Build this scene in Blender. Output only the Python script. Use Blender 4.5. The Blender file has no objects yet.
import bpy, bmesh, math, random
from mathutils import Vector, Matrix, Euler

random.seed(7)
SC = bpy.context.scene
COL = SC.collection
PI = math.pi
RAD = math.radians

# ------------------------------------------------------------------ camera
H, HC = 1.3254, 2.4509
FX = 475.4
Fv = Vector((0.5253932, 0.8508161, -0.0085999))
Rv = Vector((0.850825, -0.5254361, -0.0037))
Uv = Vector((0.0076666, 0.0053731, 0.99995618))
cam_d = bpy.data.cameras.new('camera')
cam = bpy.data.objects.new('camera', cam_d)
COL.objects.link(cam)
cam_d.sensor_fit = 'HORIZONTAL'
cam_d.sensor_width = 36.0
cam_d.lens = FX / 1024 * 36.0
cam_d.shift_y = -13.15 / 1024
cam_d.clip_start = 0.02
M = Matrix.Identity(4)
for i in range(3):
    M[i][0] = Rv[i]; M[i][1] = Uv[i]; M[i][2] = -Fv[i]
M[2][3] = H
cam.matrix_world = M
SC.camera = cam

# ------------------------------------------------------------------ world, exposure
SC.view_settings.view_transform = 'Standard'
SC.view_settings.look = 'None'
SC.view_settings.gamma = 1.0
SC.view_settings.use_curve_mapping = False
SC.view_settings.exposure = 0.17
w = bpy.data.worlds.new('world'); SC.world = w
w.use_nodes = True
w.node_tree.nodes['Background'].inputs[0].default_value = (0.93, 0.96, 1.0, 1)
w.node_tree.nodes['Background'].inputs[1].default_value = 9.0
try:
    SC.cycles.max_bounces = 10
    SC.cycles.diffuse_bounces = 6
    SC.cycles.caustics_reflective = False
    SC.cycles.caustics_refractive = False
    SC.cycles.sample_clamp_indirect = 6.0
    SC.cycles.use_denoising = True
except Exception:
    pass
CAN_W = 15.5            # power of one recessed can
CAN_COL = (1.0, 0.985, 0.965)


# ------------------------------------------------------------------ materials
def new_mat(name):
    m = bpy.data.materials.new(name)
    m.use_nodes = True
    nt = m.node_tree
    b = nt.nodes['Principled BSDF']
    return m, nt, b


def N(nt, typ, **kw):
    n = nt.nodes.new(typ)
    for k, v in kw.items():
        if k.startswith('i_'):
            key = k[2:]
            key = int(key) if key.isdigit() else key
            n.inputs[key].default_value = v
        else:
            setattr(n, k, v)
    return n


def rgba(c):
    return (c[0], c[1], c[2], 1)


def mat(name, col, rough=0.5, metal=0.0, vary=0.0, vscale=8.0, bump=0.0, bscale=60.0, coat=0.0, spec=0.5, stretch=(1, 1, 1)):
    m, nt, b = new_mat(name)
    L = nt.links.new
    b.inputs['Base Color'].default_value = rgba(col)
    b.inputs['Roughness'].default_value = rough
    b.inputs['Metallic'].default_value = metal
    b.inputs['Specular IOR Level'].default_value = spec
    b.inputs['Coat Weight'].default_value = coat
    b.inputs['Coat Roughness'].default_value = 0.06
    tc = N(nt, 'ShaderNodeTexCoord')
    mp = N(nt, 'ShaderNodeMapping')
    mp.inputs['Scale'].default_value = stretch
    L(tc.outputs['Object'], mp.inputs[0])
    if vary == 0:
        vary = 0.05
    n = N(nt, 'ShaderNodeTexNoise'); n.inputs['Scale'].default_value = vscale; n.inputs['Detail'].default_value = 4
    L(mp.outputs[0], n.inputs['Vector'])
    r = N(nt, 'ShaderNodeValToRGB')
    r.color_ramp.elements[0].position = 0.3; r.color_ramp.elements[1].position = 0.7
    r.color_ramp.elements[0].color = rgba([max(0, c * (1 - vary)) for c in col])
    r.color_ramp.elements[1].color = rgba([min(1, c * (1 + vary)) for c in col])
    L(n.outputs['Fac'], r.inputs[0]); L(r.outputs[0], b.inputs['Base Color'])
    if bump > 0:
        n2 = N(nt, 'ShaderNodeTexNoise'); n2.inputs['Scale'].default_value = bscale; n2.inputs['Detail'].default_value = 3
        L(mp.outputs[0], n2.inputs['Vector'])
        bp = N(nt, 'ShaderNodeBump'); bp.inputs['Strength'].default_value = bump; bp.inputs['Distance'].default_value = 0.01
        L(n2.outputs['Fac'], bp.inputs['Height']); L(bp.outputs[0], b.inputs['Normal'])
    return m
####
EXERCISE DIRECTIONS ▸
Reproduce only the lines from the top of the material through the one bearing "RAD = math.radians", each exactly as it stands.

CORRECT RESPONSE ▸
Build this scene in Blender. Output only the Python script. Use Blender 4.5. The Blender file has no objects yet.
import bpy, bmesh, math, random
from mathutils import Vector, Matrix, Euler

random.seed(7)
SC = bpy.context.scene
COL = SC.collection
PI = math.pi
RAD = math.radians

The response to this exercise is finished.